I’m not sure who’s worse: The guy suggesting that Clinton’s non-action in opposition to terrorism was justified by his post-presidential tough talk; or the guy who just linked nonsense providing no insight as to his opinion.

The ignorance of revisionist history is bliss!

What right-wing site do you get information from? 'Fess up!
Snopes isn’t infallible, but they know more than you.

If you don’t have the facts on your side, pound on the table, right?

You’re wrong that Clinton took no action on terrorism, and you’re wrong that Saddam Hussein didn’t cooperate with UNMOVIC’s inspectors. No amount of bitching about other posters will change that.
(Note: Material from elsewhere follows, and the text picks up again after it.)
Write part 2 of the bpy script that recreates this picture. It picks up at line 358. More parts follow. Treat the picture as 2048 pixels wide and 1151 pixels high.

There once was a TV show called The West Wing. One of the characters was a fictional president of the USA. There’s a scene where he’s calling for vengeance against some country for an attack of some kind, and wants to kill 1000 of their people for every American life lost. His chief of staff tries to calm him down and accept proportionate response.

I thought President Bartlett came off as a racist (or nationalistic if you will) ass in that scene.

I see Bartlett held up as a “good” fictional president, which I see as a misreading of the show’s text. He’s arrogant and deeply flawed. The people around him have to keep him in line, and spend a lot of time covering up his lies and mistakes. But many Americans love him.

There’s your problem. Conservatives think they know better than liberals, liberals think they’re better than conservatives, and they almost all call like howling cannibals for the blood of the foreigners. The USA isn’t a nation; it’s a psychotic cult.

Those of us who can see the USA as she looks from outside, and accept the rule of law, the rule of treaty, and acting as a responsible peer to the other polities of the world–I’m afraid we’re not the norm, somehow?

You’re right. We should totally find persons with alleged ties to the alcohol trade and imprison them without trial.

I don’t think it needed to be* ignored,* as such. But somehow we’ve had named multiple “20th hijackers” and “9-11 masterminds.” The USA’s successive paranoid versions of events lack credibility.